Marcantonio seems to have felt and resented the aridity of composition, the isolation of plastic form, the tyranny of anatomical science, which even the most sympathetic of us feel in Michelangelo. This master's engraving of three lovely nudes, the most charming memento preserved to us from the Cartoon, introduces a landscape of grove and farm, field and distant hill, lending suavity to the muscular male body and restoring it to its proper place among the sinuous lines and broken curves of Nature. That the landscape was adapted from a copper-plate of Lucas van Leyden signifies nothing. It serves the soothing purpose which sensitive nerves, irritated by Michelangelo's aloofness from all else but thought and naked flesh and posture, gratefully acknowledge.

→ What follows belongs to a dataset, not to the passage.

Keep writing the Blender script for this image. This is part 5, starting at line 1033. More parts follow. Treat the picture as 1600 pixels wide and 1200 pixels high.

While Michelangelo was finishing his Cartoon, Lionardo da Vinci was painting his fresco. Circumstances may have brought the two chiefs of Italian art frequently together in the streets of Florence. There exists an anecdote of one encounter, which, though it rests upon the credit of an anonymous writer, and does not reflect a pleasing light upon the hero of this biography, cannot be neglected. "Lionardo," writes our authority, "was a man of fair presence, well-proportioned, gracefully endowed, and of fine aspect. He wore a tunic of rose-colour, falling to his knees; for at that time it was the fashion to carry garments of some length; and down to the middle of his breast there flowed a beard beautifully curled and well arranged. Walking with a friend near S. Trinità, where a company of honest folk were gathered, and talk was going on about some passage from Dante, they called to Lionardo, and begged him to explain its meaning. It so happened that just at this moment Michelangelo went by, and, being hailed by one of them, Lionardo answered: 'There goes Michelangelo; he will interpret the verses you require.' Whereupon Michelangelo, who thought he spoke in this way to make fun of him, replied in anger: 'Explain them yourself, you who made the model of a horse to cast in bronze, and could not cast it, and to your shame left it in the lurch.' With these words, he turned his back to the group, and went his way. Lionardo remained standing there, red in the face for the reproach cast at him; and Michelangelo, not satisfied, but wanting to sting him to the quick, added: 'And those Milanese capons believed in your ability to do it!'"
We can only take anecdotes for what they are worth, and that may perhaps be considered slight when they are anonymous. This anecdote, however, in the original Florentine diction, although it betrays a partiality for Lionardo, bears the aspect of truth to fact. Moreover, even Michelangelo's admirers are bound to acknowledge that he had a rasping tongue, and was not incapable of showing his bad temper by rudeness. From the period of his boyhood, when Torrigiano smashed his nose, down to the last years of his life in Rome, when he abused his nephew Lionardo and hurt the feelings of his best and oldest friends, he discovered signs of a highly nervous and fretful temperament. It must be admitted that the dominant qualities of nobility and generosity in his nature were alloyed by suspicion bordering on littleness, and by petulant yieldings to the irritation of the moment which are incompatible with the calm of an Olympian genius.